С Людмилой Ивановной он всегда чувствовал себя немножко ребенком. Потому и подписывался по-детски: «Ваш Мусинька». И просил от нее, родной, весточки.
Поначалу ему приходилось отсюда тащиться по чугунке в Питер, на службу. Там можно было заскочить к Людмиле Ивановне или «Баху», показать то, что удалось сочинить. Потом — возвращаться к своему балкону, столь полюбившемуся, слушать шелест деревьев, целые волны этого шелеста, и возвращаться к опере. Благо и рояль здесь был, — не только музыкальная отрада для вечеров в тесном кругу друзей-Наумовых, но и подспорье в работе.
Сцена Голицына с пастором была уж готова. И, кажется, ладно изготовилась. Не только сюжет движет, но и оттенки противостояний наметила. Пастор-то поначалу Эмму пытается защитить от посягательств Хованского-младшего. Но охота ли Голицыну ввязываться в столь неприятное дело? Тут, кажется, удалось и самое трудное, чтобы глубинный смысл разговора не столько был в тексте запечатлен, сколько в жестах, в речевой интонации.

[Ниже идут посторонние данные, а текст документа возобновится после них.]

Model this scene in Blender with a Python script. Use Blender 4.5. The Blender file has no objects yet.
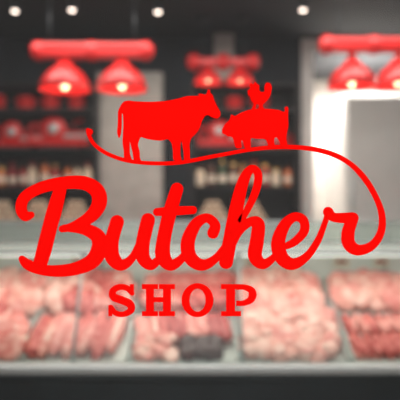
import bpy, math, random
from mathutils import Vector, Matrix, noise, geometry
R=random.Random(7)
sc=bpy.context.scene
sc.view_settings.view_transform='Standard'
FP=555.56; CZ=1.5
def P(px,py,Y): return ((px-200)/FP*Y, CZ-(py-200)/FP*Y)
def lin(c):
    return tuple(((v/255)/12.92 if v/255<=.04045 else ((v/255+.055)/1.055)**2.4) for v in c)+(1,)
# ---------------- materials
def mat(name,rgb,rough=.5,metal=0,var=.12,scale=8,emit=0,ecol=None,bump=0,rgb2=None):
    m=bpy.data.materials.new(name); m.use_nodes=True; nt=m.node_tree; b=nt.nodes['Principled BSDF']
    c=lin(rgb)
    tc=nt.nodes.new('ShaderNodeTexCoord'); n=nt.nodes.new('ShaderNodeTexNoise'); n.inputs['Scale'].default_value=scale; n.inputs['Detail'].default_value=4
    nt.links.new(tc.outputs['Object'],n.inputs['Vector'])
    r=nt.nodes.new('ShaderNodeValToRGB'); nt.links.new(n.outputs['Fac'],r.inputs['Fac'])
    r.color_ramp.elements[0].position=.35; r.color_ramp.elements[1].position=.65
    if rgb2: r.color_ramp.elements[0].color=c; r.color_ramp.elements[1].color=lin(rgb2)
    else:
        r.color_ramp.elements[0].color=tuple(v*(1-var) for v in c[:3])+(1,)
        r.color_ramp.elements[1].color=tuple(min(1,v*(1+var)) for v in c[:3])+(1,)
    nt.links.new(r.outputs['Color'],b.inputs['Base Color'])
    b.inputs['Roughness'].default_value=rough; b.inputs['Metallic'].default_value=metal
    if emit:
        b.inputs['Emission Color'].default_value=lin(ecol or rgb); b.inputs['Emission Strength'].default_value=emit
    if bump:
        bp=nt.nodes.new('ShaderNodeBump'); bp.inputs['Strength'].default_value=bump; bp.inputs['Distance'].default_value=.01
        nt.links.new(n.outputs['Fac'],bp.inputs['Height']); nt.links.new(bp.outputs['Normal'],b.inputs['Normal'])
    return m
def glassmat(name,refl=.06,tint=(255,255,255),haze=0,hazecol=(220,230,225)):
    m=bpy.data.materials.new(name); m.use_nodes=True; nt=m.node_tree; nt.nodes.clear()
    o=nt.nodes.new('ShaderNodeOutputMaterial'); t=nt.nodes.new('ShaderNodeBsdfTransparent'); g=nt.nodes.new('ShaderNodeBsdfGlossy')
    t.inputs['Color'].default_value=lin(tint); g.inputs['Roughness'].default_value=.03
    mx=nt.nodes.new('ShaderNodeMixShader'); mx.inputs[0].default_value=refl
    nt.links.new(t.outputs[0],mx.inputs[1]); nt.links.new(g.outputs[0],mx.inputs[2])
    last=mx
    if haze:
        d=nt.nodes.new('ShaderNodeBsdfDiffuse'); d.inputs['Color'].default_value=lin(hazecol)
        m2=nt.nodes.new('ShaderNodeMixShader'); m2.inputs[0].default_value=haze
        nt.links.new(mx.outputs[0],m2.inputs[1]); nt.links.new(d.outputs[0],m2.inputs[2]); last=m2
    nt.links.new(last.outputs[0],o.inputs['Surface'])
    return m
M=dict(
 dark=mat('charcoal_paint',(40,45,50),.8), ceil=mat('dark_ceiling',(42,44,48),.8), floor=mat('tile_floor',(120,112,104),.4),
 ext=mat('exterior_render',(150,145,138),.8,bump=.3), grey=mat('grey_plaster',(176,170,163),.7), beige=mat('beige_wall',(212,203,193),.7),
 white=mat('white_paint',(238,235,230),.45,var=.03), steel=mat('brushed_steel',(176,180,178),.45,.4,var=.04,scale=30),
 black=mat('black_metal',(28,32,35),.4), shelf=mat('dark_shelf_wood',(32,29,29),.6), red=mat('red_enamel',(198,20,18),.35,var=.08),
 dred=mat('dark_red_paint',(150,22,20),.35), base=mat('dark_plinth',(30,40,44),.5), frame=mat('black_window_frame',(30,30,32),.4),
 bulb=mat('warm_bulb',(255,220,180),.4,emit=1.5,ecol=(255,185,145)), spot=mat('spot_lens',(255,245,235),.4,emit=5,ecol=(255,235,220)),
 led=mat('led_strip',(255,250,245),.4,emit=1), cream=mat('cream_ceramic',(222,200,170),.4), amber=mat('amber_preserve',(196,104,44),.3),
 brown=mat('brown_glass',(84,48,30),.15), green=mat('green_glass',(58,74,48),.15), gold=mat('brass_lid',(200,160,90),.3,.6),
 tray=mat('white_tray',(212,206,202),.4,var=.02), paper=mat('paper_label',(228,214,194),.7,var=.03),
 m1=mat('meat_red',(188,66,64),.5,scale=28,rgb2=(224,120,112),bump=.3), m2=mat('meat_pink',(216,108,102),.5,scale=22,rgb2=(238,166,155),bump=.3),
 m3=mat('meat_pale',(228,144,132),.5,scale=18,rgb2=(242,192,180),bump=.3), m4=mat('meat_deep',(150,38,38),.45,scale=26,rgb2=(200,80,76),bump=.3),
 fat=mat('meat_fat',(242,206,192),.45,scale=30,var=.05), m5=mat('liver_dark',(62,20,22),.35,scale=12),
 glass=glassmat('window_glass',.010), cglass=glassmat('case_glass',.03,(250,255,252)), tglass=glassmat('hazy_shelf_glass',.08,(235,245,240),.34,(206,212,206)),
)
def vinyl():
    m=bpy.data.materials.new('red_vinyl'); m.use_nodes=True; nt=m.node_tree; b=nt.nodes['Principled BSDF']
    n=nt.nodes.new('ShaderNodeTexNoise'); n.inputs['Scale'].default_value=3
    r=nt.nodes.new('ShaderNodeValToRGB'); r.color_ramp.elements[0].color=(.97,.003,.002,1); r.color_ramp.elements[1].color=(1,.005,.003,1)
    nt.links.new(n.outputs['Fac'],r.inputs['Fac']); nt.links.new(r.outputs['Color'],b.inputs['Base Color'])
    b.inputs['Roughness'].default_value=1; b.inputs['Specular IOR Level'].default_value=0
    return m
M['vinyl']=vinyl()
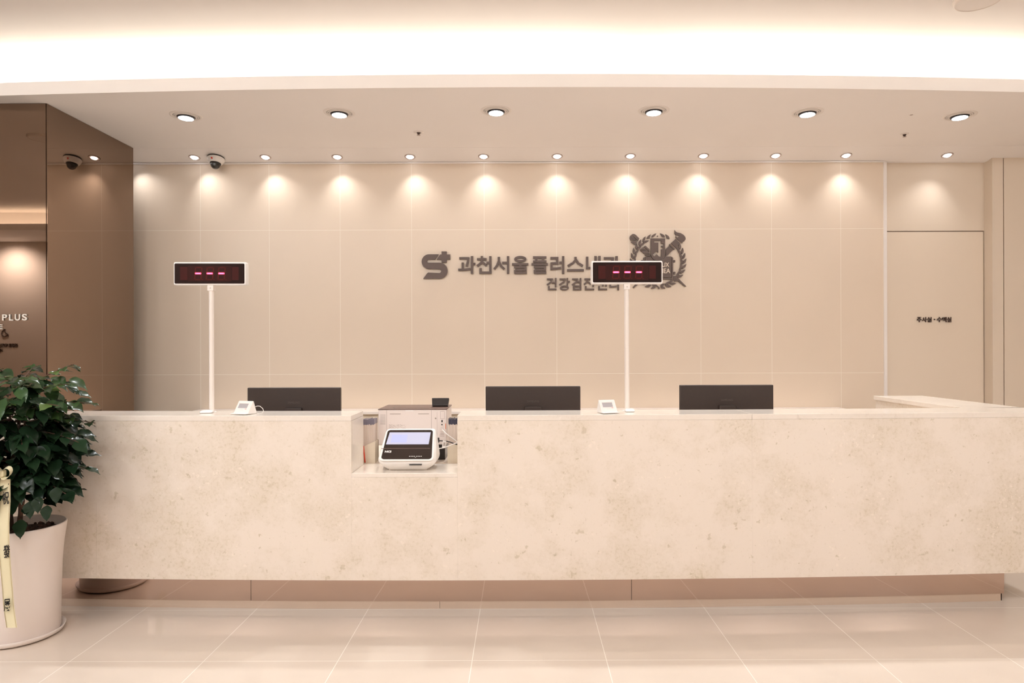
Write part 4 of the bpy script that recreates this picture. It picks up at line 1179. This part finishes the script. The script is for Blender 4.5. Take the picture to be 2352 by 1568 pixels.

Хованские нынче в силе. У светлейшего князя Василия — никакого желания портить отношения. И Голицын — вот лукавство! вот дипломат! — уводит разговор чуть в сторону:
— Не могу входить я в дело частное Хованских… Но если будет вам угодно просить, в пределах дарованной мне власти, об улучшеньях и о льготах, возможных для вас, для паствы вашей…
И Пастор поддался. И о новой кирхе в Немецкой слободе заикнулся было…
— Рехнулись что ли вы иль смелости набрались: Россию хотите кирками застроить!.. Да, кстати, сегодня я жду к себе на совещанье Хованского, senior —и, что важно, Досифея; встреча с ними удобна ли вам будет, скажите?